60年代半ば、幼心にこれに似た感覚を覚えたことがある。量産されていたクレイジーキャッツの映画で、植木等演じるサラリーマン主演の現代劇と「ホラ吹き太閤記」に始まる時代劇作品が交錯。記憶の中ではボーダーレスにこんがらがっている。近年のコメディー・テイストの時代劇に親しみを覚えるのは、そんな経験があるからかもしれない。

30日公開の「引っ越し大名!」もそんな1本だ。原作・脚本は「超高速! 参勤交代」(11年)の土橋章宏氏。徳川幕府による「国替え」に翻弄(ほんろう)される中堅大名の悲喜こもごもが描かれる。

すべての藩士とその家族が丸ごと大移動する国替えは、近代企業に例えるなら社運を賭けた超大型プロジェクト。それにまつわるあれこれに、わが身を投影するサラリーマンも少なくないだろう。

そのプロジェクト・リーダーに指名されるのが星野源ふんする若手藩士、片桐。

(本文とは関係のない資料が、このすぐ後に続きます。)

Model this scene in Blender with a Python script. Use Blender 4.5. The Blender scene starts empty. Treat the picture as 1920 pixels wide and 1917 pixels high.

文書係として書庫に引きこもり、人と話すのが苦手なのだが、藩きっての知識の豊富さで白羽の矢が立った。二枚目に分類されるであろう星野だが、昨年のドラマ「逃げるは恥だが役に立つ」といい、自己評価の低い役柄によくはまる。

前任の引っ越し奉行が過労死してしまったほどの重責。あたふたする片桐を、武芸だけには秀でた幼なじみの鷹村(高橋一生)と前任者の娘、於蘭(高畑充希)が支える。

国替えには減封も加わり、リストラ、断捨離(だんしゃり)、借金…と文字通り今に重なる課題が連なっている。犬童一心監督は「若い世代が古い世代のダメな人たちを、自分たちのやり方で駆逐するお話」と言い、世代間のさざ波がまさに今のサラリーマン社会を映して得心させる。

クレイジーキャッツの時代劇では、植木等の主人公が気のおもむくまま、いいかげんにやっていれば、いつの間にか事態は好転したが、こちらは強い意志を持って事に当たらなければ結果は得られない。高度成長期の当時と年金不安の今。時代を映すとはこのことか。

意思表示が下手な片桐の背中を押すのがきりりとしたシングルマザー、高畑演じる於蘭だ。犬童監督は高畑を「ユーモアがない人じゃないのに、『人間的に間違ったことは許さない!』みたいな独特の強い正しさが感じられてすごく面白い」と評し、その持ち味を存分に生かしている。

山盛りの課題は、於蘭に後押しされた片桐によって、彼らしい平和的な落としどころに収束していくのだが、そんな人間ドラマの他にも見どころが用意されている。

国替えの裏には当然のごとく幕府の隠密が暗躍し、武芸の達人にふんした高橋一生は「黒沢映画の三船敏郎」をイメージしたという大ぶりな殺陣を披露する。随所に登場する「引っ越し唄」のミュージカル仕立ては野村萬斎が振り付け・監修している。